Oh FFS, Rod. You KNOW that what I am posting is true. I am using public sources. Just because you do not like the unwelcome conclusions does NOT give you any right to suppress the facts behind them.
Now un-censor what you’ve censored and discuss it honestly.
@EP
power theft takes place all over the 2nd and 3rd world; it doesn’t happen to any extent in the 1st world where laws are enforced with gusto and some laws are enforced exclusively to fund law enforcement. An acquaintance of mine recently lost her dwelling after service transformer on the pole was overloaded by power thieves; it exploded and burnt down her home (Manila, PH). This country has a 2-loop WEC PWR (Bataan – near Mt. Pinatubo) that was completed and paid for, but never operated. Power is expensive there, but they don’t use much AC. I’ve heard anecdotes about rampant power theft in Latin American Favelas. As of 10-years ago, you could pay a guy to use a power drill to run back your electric meter in Romania – maybe that has since changed, but they operate a pair of CANDU there.

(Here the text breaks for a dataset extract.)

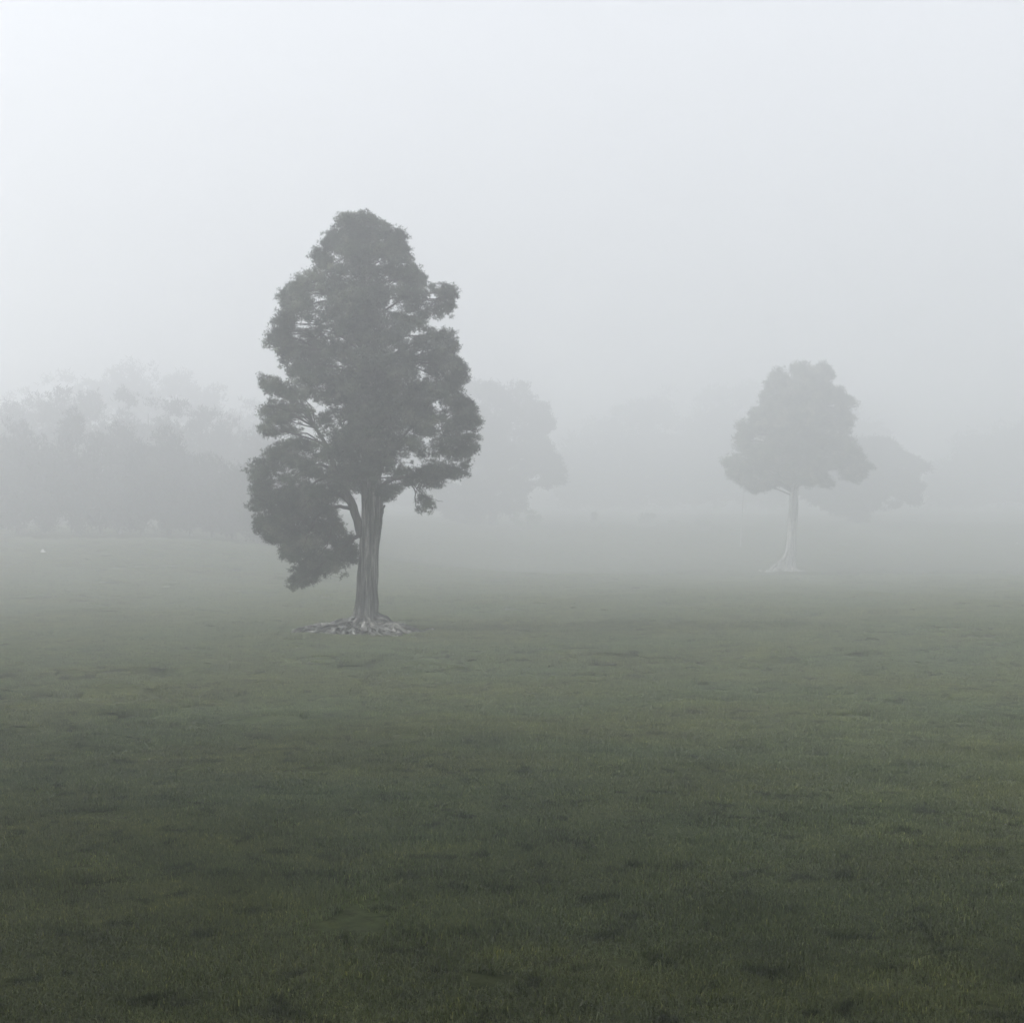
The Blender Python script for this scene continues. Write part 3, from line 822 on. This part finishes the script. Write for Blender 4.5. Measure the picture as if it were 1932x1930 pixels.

Yes, exactly. This makes it far more difficult to recover costs of any generating plant, but especially those which have high capital costs. If you can’t make it pay, either it gets subsidized by government or nobody’s going to build it. Governments of poor countries aren’t flush with cash, so such infrastructure would have to be financed by what amounts to grants (or, in the case of China, predatory loans backed by other assets that China wants).
If there’s a country below the Sahara where this isn’t the case, I haven’t heard of it. Worst of all, all the smart people in those countries appear to be doing their best to get out. If they’re all elsewhere, who’s going to do the construction, maintenance and operational work that requires smarts?
Good episode – thanks Rod.
Ace of Spades has a pro-nuke post up in response to the Green New Deal. They also link to a Forbes article that makes the case that “The Real Reason They Hate Nuclear Is Because It Means We Don’t Need Renewables.” For this argument to spill over into Ace is an interesting data point. Cheers –
http://acecomments.mu.nu/?post=379946
HTGRs, high temperature gas reactors
StarCore 14 MWe
GFP, Global First Power, 5 MWe
both submitted to the Canadians. These may have promise to replace natural gas burners as backup for wind power. Maybe a pair of threads, Rod?